Accounting for the effects of interactions between Phosphorous, Calcium and exogenous phytase on pig dietary requirements and performance

The project addresses BBSRC Strategic Priority: Agriculture and Food Security relating to the Animal Sector, and in particular the priority of Biotechnologies as applied to animal feed. It aims to investigate the interactions in the digestive tract of the pig between exogenous phytase and Phosphorous (P) and Calcium (Ca) contents in pig feed in order to lead to a better feed utilisation. This will be done in the context of an existing simulation model that supports a Decision Support Tool (DST) to reduce P excretion and improve growth in growing and finishing pigs in the UK.

Both Ca and P are well-known to have important skeletal and physiological functions. At the same time, P is the third most expensive component in pig diets due to the low digestibility of plant dietary P and the consequent need to supplement with expensive inorganic P supplements. From an environmental point of view, P supplies are limited and non-renewable and low feed conversion efficiency leading to the high excretion of water-soluble P in manure causes water pollution in the form of eutrophication. The Industry, e.g. AHDB Pork, recognises the importance of reducing P excretion whilst ensuring that pig performance and health are maintained, and has been involved in research to achieve these objectives.

The majority of plant based P and hence most P in pig feed is bound to the phytate molecule. This form of P is poorly digested by non-ruminant animals as they do not generate sufficient levels of endogenous phytase required for phytate dephosphorylation. One, increasingly popular way of improving bioavailability of plant based P is through supplementation of exogenous phytase. Exogenous phytase hydrolyses the phytate molecule to release inorganic P, which can then be absorbed by an animal. It has been estimated that exogenous phytase supplementation can lead to 30-60% reduction of P excretion, which would permit lower levels of supplement of P in pig diets.
However, in order to fully understand the problem at hand, digestion, absorption and excretion of P must be studied simultaneously with Ca, as these two major macrominerals are interdependent and interact in their utilisation by the pig in its digestive tract. Historically, Ca has not generated as much academic interest as P and Ca is considered to be the most underestimated factor contributing to phytate-P bioavailability. This is mostly due to the fact that inorganic Ca supplementation is cheap as well as widely accessible, and excessive Ca excretion does not explicitly cause any environmental concerns. There have been very few studies that have attempted to separate the effects of the Ca: P ratio on the basis of digestibility, which takes into account endogenous losses of nutrients, rather than total concentrations in feed ingredients. Over the past 10 years, the Industry has formulated diets on the basis of total Ca: digestible P ratio (2:1). Formulating diets based on digestible Ca: digestible P ratio is essential to minimise P for a more effective minimisation of P excretion.

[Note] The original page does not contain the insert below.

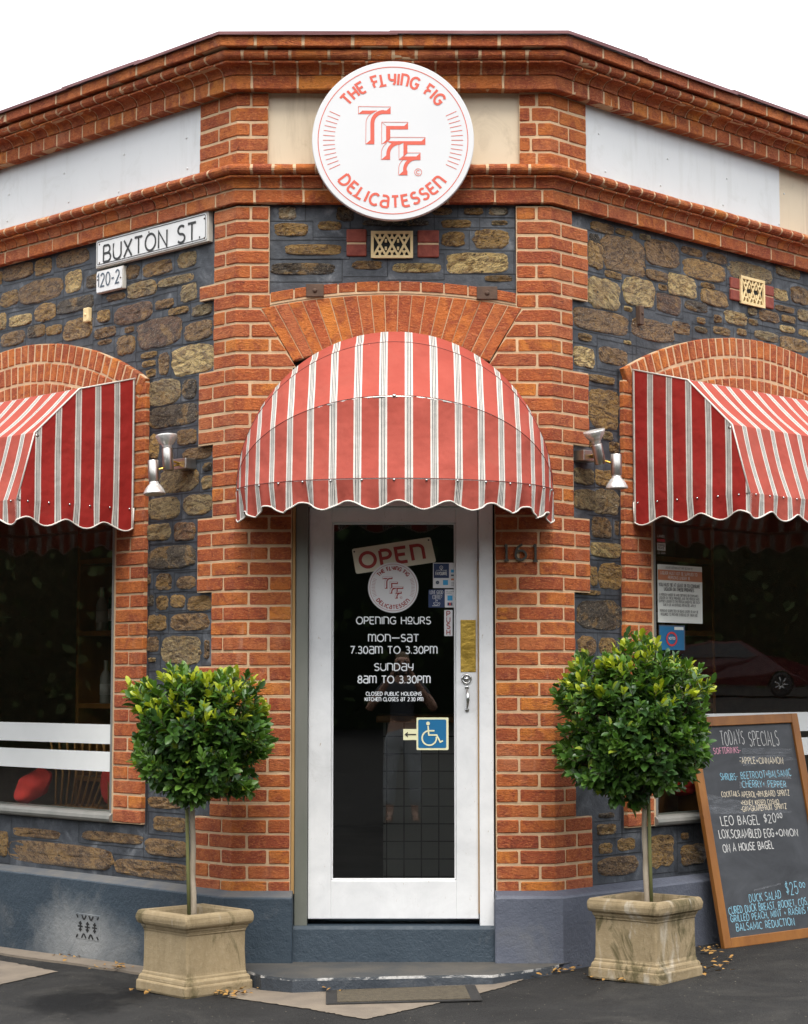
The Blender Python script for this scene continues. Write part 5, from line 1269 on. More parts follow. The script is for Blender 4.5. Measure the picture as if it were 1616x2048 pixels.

Mathematical modelling can be seen as a useful tool to study P retention and excretion, incorporate factors such as Ca levels and phytase supplementation affecting these processes and in general, undertake many in-silico experiments which would not be possible in-vivo. Development of a new mathematical model accounting for the interactions between Ca and P should inform practices for overall reduction of the environmental impact caused by P and help to maximise nutrient utilisation benefiting swine production industry. The new model and DST will aim to accurately predict digestibility of Ca and its impact on animal excretion and growth. Simulation of the fate of digestible Ca in the model will lead to a more accurate prediction of reduction in P excretion and utilisation of P for growth. This objective has not been achieved so far by any prior model.